Pensi che si potrebbe giungere a una soluzione per risolvere questo problema?

15 09 2009
Luca (19:54:21) :

Il problema degli investimenti in pannelli fotovoltaici fatti dalle aziende ( e quindi con potenze superiori all’uso domestico) è, a mio avviso, legato essenzialmente ai contributi che lo stato eroga al settore.

L’investimento è, sicuramente, conveniente per le famiglie intese come aziende che auto produco ed auto consumano (le famiglie sono considerate come aziende dagli economisti il cui fine economico principale è il consumo delle risorse) e che non hanno i problemi di “tempo” per il recupero finanziario dell’investimento (al massimo i pannelli solari passano agli eredi) o dei ben più stringenti vincoli dell’economicità (sarebbe, infatti, da folli togliersi il cibo di bocca per finanziare pannelli solari).

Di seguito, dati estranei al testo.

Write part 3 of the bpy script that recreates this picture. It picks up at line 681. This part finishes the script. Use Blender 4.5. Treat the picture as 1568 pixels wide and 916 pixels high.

Per le aziende di produzione in senso stretto il problema si pone, essenzialmente, su due fronti:

1. Sul “se” l’azienda come entità economica è sufficientemente longeva per riuscire a beneficiare dei cash flow in entrata dopo aver sopportato i cash flow in uscita. Su questo punto è evidente che aiuti potrebbero derivare da una politica agevolata di ammortamento (fiscale)
2. Sulla dimensione effettiva dell’impresa. Se, infatti, escludiamo le imprese che hanno come core business la produzione (o hanno una business unit per questo) e che, ragionevolmente, avranno un responsabile finanziario che trova le fonti di finanziamento adeguate al tipo di investimenti intrapresi, la dimensione dell’impresa è un limite importantissimo. Se ci concentriamo sulle PMI spesso un investimento di tale portata rischia di strozzarle finanziariamente. Non dal punto di vista del mutuo che, ragionevolmente, si sarà acceso per finanziare l’investimento (con un minimo di attenzione è possibile accendere un finanziamento i cui oneri siano coperti dalle rendite garantite dagli impianti), ma dal peggioramento del merito creditizio dell’impresa, soprattutto con riferimento ai fidi bancari che sono il vero ossigeno per le pmi! Gli indicatori finanziari, infatti, spesso non riescono a “leggere” con accuratezza, soprattutto per le piccole imprese, la rischiosità degli investimenti da esse intrapresi ed a separarli (paradossalmente se gli incentivi dati alle imprese sono simili a quelli dati alle famiglie in termini di sicurezza dei pagamenti la rischiosità dell’investimento in pannelli solari è moooolto vicina ai titoli risk free, cosa che in teoria non dovrebbe gravare sul costo del capitale finanziario ed anzi abbassarlo!)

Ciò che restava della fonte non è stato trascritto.